INTERACTIONS WITH OTHER LAWS

Question 22 – Are there any issues arising from interactions with decisions made under other Acts that we should consider?

AgForce has no comment on this question. 

Question 23 – What opportunities are there, if any, to integrate interacting Queensland Acts with the processes to decide mining lease and associated environmental authority applications?

AgForce has no comment on this question.                                                                             

OTHER MATTERS

Question 24 – Should there be a legislated pre-lodgement process?

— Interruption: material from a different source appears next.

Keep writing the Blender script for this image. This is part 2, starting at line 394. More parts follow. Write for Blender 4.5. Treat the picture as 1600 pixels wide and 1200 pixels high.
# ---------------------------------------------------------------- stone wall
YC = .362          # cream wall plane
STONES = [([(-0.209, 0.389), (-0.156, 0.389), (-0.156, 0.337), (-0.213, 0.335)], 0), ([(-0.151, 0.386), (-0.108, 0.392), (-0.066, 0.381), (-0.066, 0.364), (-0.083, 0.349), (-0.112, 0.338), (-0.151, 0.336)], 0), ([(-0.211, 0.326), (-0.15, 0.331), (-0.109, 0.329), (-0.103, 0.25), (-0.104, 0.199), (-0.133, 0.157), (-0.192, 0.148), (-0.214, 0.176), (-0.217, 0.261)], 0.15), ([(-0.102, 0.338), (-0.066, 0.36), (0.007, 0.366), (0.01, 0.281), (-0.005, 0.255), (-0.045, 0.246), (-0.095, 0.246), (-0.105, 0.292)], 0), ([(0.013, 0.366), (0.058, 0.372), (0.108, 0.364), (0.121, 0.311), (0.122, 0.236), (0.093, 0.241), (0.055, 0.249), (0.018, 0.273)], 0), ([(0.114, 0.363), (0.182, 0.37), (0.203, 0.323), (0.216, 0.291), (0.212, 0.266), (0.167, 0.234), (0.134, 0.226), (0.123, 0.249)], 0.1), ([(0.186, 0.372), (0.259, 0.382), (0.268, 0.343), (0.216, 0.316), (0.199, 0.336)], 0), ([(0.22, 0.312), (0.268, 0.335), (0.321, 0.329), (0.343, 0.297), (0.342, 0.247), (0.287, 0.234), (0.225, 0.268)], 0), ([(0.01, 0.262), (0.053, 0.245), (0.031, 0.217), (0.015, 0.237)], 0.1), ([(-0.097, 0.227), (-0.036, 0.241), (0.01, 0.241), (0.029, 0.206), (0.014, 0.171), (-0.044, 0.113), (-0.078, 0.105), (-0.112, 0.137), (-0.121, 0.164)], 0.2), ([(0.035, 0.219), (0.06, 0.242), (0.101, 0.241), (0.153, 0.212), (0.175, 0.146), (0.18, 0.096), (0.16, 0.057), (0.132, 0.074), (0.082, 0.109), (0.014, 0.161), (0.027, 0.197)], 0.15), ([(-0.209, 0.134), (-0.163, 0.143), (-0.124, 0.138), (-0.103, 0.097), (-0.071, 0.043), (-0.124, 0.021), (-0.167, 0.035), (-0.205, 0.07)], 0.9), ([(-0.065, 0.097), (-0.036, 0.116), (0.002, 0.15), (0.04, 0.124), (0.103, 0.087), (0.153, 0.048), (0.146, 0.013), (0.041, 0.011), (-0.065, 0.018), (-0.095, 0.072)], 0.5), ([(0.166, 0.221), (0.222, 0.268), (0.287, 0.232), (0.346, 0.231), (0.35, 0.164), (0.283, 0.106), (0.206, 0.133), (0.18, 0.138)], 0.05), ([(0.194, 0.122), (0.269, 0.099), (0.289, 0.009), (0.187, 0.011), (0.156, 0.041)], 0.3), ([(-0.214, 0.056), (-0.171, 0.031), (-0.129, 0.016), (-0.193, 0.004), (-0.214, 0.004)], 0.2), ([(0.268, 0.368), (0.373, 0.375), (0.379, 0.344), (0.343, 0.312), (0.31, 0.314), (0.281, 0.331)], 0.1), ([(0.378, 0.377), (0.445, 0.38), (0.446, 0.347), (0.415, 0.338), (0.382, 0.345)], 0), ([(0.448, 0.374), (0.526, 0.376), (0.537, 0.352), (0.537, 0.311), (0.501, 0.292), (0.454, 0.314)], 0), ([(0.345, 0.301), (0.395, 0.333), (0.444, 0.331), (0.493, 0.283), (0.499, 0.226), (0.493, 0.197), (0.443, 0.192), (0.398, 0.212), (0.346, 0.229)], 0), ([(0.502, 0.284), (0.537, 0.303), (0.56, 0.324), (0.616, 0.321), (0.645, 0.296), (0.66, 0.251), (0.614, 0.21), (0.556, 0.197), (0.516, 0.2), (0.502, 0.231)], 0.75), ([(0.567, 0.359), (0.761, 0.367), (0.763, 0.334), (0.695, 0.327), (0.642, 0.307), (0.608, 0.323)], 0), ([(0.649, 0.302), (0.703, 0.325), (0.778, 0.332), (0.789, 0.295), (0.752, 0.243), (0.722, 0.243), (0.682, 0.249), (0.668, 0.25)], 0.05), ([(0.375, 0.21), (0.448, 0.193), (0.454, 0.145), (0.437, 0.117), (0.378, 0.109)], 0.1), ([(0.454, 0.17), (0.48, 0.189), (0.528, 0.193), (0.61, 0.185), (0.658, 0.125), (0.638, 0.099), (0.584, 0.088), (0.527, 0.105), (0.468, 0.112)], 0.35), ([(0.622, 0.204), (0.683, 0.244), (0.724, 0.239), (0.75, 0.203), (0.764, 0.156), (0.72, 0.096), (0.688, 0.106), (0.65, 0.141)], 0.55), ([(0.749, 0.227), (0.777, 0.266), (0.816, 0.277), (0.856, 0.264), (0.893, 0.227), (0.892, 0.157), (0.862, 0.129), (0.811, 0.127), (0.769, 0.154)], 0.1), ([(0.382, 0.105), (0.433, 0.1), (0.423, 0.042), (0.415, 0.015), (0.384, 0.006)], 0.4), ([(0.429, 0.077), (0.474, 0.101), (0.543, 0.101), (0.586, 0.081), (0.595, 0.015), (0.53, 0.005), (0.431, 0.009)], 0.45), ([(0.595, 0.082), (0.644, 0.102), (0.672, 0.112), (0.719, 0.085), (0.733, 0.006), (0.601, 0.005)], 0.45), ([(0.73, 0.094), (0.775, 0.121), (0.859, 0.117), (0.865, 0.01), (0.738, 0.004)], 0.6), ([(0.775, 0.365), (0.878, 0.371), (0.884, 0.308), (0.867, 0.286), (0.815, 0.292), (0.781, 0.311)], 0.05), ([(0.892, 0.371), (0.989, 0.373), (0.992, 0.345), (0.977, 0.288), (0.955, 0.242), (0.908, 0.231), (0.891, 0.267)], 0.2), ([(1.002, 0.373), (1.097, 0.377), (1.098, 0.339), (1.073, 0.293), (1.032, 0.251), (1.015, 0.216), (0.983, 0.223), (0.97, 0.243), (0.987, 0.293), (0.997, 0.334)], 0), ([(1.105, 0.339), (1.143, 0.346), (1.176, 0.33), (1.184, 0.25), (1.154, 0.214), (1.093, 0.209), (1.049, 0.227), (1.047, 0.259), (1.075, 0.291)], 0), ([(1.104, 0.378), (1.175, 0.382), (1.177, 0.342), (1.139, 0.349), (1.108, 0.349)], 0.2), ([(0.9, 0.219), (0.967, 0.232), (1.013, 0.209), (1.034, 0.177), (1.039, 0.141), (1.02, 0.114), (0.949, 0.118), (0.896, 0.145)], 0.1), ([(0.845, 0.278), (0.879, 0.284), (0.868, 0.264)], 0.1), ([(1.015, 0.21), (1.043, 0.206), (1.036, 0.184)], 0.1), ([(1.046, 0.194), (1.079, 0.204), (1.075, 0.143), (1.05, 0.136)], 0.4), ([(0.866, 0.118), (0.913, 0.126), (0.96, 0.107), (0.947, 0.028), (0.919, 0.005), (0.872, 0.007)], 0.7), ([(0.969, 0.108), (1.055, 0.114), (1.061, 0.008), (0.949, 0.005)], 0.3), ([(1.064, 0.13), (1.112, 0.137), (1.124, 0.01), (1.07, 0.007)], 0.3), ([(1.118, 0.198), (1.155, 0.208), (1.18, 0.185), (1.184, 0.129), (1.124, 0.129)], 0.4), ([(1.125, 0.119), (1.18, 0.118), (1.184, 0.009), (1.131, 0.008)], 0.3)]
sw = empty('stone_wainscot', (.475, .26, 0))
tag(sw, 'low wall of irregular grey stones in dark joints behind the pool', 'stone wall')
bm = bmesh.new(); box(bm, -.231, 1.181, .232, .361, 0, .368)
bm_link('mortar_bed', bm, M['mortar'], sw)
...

AgForce agrees that a pre-lodgement process encourages early engagement and sees that legislating the process would be beneficial for all participants to better understand the project.  A similar model to that adopted in British Columbia where major projects are required to undergo a formal pre-application process as part of the environmental assessment process is warranted.

Question 25 – Is there anything else you would like to tell us about the current processes?

Whilst AgForce appreciates this consultation paper is in response to the objections process and provides pathways for resolution of issues with a proposed mining lease, it is also important to note that the vast majority of mining lease applications are small family-owned operations who generally get along with the  landowners.

Question 26 – Are there any additional options for reform of the current processes you would like us to consider?

AgForce has no comment on this question.